### PROMPT
Output the full listing word for word.

### COLLECTED DATA
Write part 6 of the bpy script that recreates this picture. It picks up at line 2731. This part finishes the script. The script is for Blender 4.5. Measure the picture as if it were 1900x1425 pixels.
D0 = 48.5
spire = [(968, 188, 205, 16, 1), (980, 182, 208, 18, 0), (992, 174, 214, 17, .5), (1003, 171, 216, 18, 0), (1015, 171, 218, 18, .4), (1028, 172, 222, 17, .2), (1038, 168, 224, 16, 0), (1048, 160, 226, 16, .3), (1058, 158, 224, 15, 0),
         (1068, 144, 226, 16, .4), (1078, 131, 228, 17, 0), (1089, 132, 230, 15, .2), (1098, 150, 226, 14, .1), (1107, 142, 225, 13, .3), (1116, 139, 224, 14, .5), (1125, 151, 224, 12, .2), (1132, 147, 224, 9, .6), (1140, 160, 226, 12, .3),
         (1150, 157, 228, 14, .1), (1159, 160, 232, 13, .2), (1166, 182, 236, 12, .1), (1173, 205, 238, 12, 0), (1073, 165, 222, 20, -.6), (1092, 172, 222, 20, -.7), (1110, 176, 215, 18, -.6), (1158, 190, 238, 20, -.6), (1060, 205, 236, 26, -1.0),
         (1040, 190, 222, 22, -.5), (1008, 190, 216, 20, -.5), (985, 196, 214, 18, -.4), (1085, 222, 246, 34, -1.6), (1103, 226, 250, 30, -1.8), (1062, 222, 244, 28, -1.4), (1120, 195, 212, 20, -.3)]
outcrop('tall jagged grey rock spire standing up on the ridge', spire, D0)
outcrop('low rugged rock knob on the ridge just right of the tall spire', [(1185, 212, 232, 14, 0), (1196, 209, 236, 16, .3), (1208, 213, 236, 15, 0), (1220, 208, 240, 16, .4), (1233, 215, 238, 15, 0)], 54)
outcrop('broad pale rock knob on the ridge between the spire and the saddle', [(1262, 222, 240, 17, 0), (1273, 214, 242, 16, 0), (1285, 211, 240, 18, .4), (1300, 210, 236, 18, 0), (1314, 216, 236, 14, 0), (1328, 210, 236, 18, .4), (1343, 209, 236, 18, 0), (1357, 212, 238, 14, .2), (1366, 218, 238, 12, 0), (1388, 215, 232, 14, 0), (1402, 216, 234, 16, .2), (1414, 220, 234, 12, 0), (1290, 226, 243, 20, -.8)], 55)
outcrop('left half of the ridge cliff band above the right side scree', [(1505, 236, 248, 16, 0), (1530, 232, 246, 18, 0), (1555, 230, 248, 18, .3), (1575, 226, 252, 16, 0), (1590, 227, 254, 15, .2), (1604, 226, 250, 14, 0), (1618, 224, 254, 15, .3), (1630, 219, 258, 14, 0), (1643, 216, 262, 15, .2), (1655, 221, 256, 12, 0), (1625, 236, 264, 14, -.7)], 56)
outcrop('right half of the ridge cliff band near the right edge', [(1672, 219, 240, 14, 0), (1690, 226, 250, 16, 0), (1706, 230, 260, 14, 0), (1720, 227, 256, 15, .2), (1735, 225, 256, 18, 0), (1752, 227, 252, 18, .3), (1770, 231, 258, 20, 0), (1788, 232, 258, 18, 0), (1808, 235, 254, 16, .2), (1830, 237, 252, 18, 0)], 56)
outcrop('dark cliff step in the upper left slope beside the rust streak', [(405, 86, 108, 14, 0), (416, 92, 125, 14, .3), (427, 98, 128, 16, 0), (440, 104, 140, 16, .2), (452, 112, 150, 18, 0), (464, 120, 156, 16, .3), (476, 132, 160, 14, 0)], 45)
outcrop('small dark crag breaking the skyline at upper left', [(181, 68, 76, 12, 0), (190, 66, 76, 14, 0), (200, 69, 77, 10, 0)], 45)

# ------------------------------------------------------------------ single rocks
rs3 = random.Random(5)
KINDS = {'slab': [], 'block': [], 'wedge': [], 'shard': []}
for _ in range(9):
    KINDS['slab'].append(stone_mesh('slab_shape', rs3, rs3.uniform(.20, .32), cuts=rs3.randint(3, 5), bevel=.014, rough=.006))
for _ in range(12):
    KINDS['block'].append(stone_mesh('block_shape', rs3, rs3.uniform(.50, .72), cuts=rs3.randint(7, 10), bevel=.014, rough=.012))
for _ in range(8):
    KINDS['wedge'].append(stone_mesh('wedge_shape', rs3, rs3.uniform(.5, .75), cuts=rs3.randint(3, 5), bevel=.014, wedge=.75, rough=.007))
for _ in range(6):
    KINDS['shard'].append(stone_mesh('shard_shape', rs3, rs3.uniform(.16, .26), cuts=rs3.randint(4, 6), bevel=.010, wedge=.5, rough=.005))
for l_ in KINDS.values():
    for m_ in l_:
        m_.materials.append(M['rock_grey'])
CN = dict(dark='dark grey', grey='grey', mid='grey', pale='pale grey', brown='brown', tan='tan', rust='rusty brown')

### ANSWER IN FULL
Write part 6 of the bpy script that recreates this picture. It picks up at line 2731. This part finishes the script. The script is for Blender 4.5. Measure the picture as if it were 1900x1425 pixels.
D0 = 48.5
spire = [(968, 188, 205, 16, 1), (980, 182, 208, 18, 0), (992, 174, 214, 17, .5), (1003, 171, 216, 18, 0), (1015, 171, 218, 18, .4), (1028, 172, 222, 17, .2), (1038, 168, 224, 16, 0), (1048, 160, 226, 16, .3), (1058, 158, 224, 15, 0),
         (1068, 144, 226, 16, .4), (1078, 131, 228, 17, 0), (1089, 132, 230, 15, .2), (1098, 150, 226, 14, .1), (1107, 142, 225, 13, .3), (1116, 139, 224, 14, .5), (1125, 151, 224, 12, .2), (1132, 147, 224, 9, .6), (1140, 160, 226, 12, .3),
         (1150, 157, 228, 14, .1), (1159, 160, 232, 13, .2), (1166, 182, 236, 12, .1), (1173, 205, 238, 12, 0), (1073, 165, 222, 20, -.6), (1092, 172, 222, 20, -.7), (1110, 176, 215, 18, -.6), (1158, 190, 238, 20, -.6), (1060, 205, 236, 26, -1.0),
         (1040, 190, 222, 22, -.5), (1008, 190, 216, 20, -.5), (985, 196, 214, 18, -.4), (1085, 222, 246, 34, -1.6), (1103, 226, 250, 30, -1.8), (1062, 222, 244, 28, -1.4), (1120, 195, 212, 20, -.3)]
outcrop('tall jagged grey rock spire standing up on the ridge', spire, D0)
outcrop('low rugged rock knob on the ridge just right of the tall spire', [(1185, 212, 232, 14, 0), (1196, 209, 236, 16, .3), (1208, 213, 236, 15, 0), (1220, 208, 240, 16, .4), (1233, 215, 238, 15, 0)], 54)
outcrop('broad pale rock knob on the ridge between the spire and the saddle', [(1262, 222, 240, 17, 0), (1273, 214, 242, 16, 0), (1285, 211, 240, 18, .4), (1300, 210, 236, 18, 0), (1314, 216, 236, 14, 0), (1328, 210, 236, 18, .4), (1343, 209, 236, 18, 0), (1357, 212, 238, 14, .2), (1366, 218, 238, 12, 0), (1388, 215, 232, 14, 0), (1402, 216, 234, 16, .2), (1414, 220, 234, 12, 0), (1290, 226, 243, 20, -.8)], 55)
outcrop('left half of the ridge cliff band above the right side scree', [(1505, 236, 248, 16, 0), (1530, 232, 246, 18, 0), (1555, 230, 248, 18, .3), (1575, 226, 252, 16, 0), (1590, 227, 254, 15, .2), (1604, 226, 250, 14, 0), (1618, 224, 254, 15, .3), (1630, 219, 258, 14, 0), (1643, 216, 262, 15, .2), (1655, 221, 256, 12, 0), (1625, 236, 264, 14, -.7)], 56)
outcrop('right half of the ridge cliff band near the right edge', [(1672, 219, 240, 14, 0), (1690, 226, 250, 16, 0), (1706, 230, 260, 14, 0), (1720, 227, 256, 15, .2), (1735, 225, 256, 18, 0), (1752, 227, 252, 18, .3), (1770, 231, 258, 20, 0), (1788, 232, 258, 18, 0), (1808, 235, 254, 16, .2), (1830, 237, 252, 18, 0)], 56)
outcrop('dark cliff step in the upper left slope beside the rust streak', [(405, 86, 108, 14, 0), (416, 92, 125, 14, .3), (427, 98, 128, 16, 0), (440, 104, 140, 16, .2), (452, 112, 150, 18, 0), (464, 120, 156, 16, .3), (476, 132, 160, 14, 0)], 45)
outcrop('small dark crag breaking the skyline at upper left', [(181, 68, 76, 12, 0), (190, 66, 76, 14, 0), (200, 69, 77, 10, 0)], 45)

# ------------------------------------------------------------------ single rocks
rs3 = random.Random(5)
KINDS = {'slab': [], 'block': [], 'wedge': [], 'shard': []}
for _ in range(9):
    KINDS['slab'].append(stone_mesh('slab_shape', rs3, rs3.uniform(.20, .32), cuts=rs3.randint(3, 5), bevel=.014, rough=.006))
for _ in range(12):
    KINDS['block'].append(stone_mesh('block_shape', rs3, rs3.uniform(.50, .72), cuts=rs3.randint(7, 10), bevel=.014, rough=.012))
for _ in range(8):
    KINDS['wedge'].append(stone_mesh('wedge_shape', rs3, rs3.uniform(.5, .75), cuts=rs3.randint(3, 5), bevel=.014, wedge=.75, rough=.007))
for _ in range(6):
    KINDS['shard'].append(stone_mesh('shard_shape', rs3, rs3.uniform(.16, .26), cuts=rs3.randint(4, 6), bevel=.010, wedge=.5, rough=.005))
for l_ in KINDS.values():
    for m_ in l_:
        m_.materials.append(M['rock_grey'])
CN = dict(dark='dark grey', grey='grey', mid='grey', pale='pale grey', brown='brown', tan='tan', rust='rusty brown')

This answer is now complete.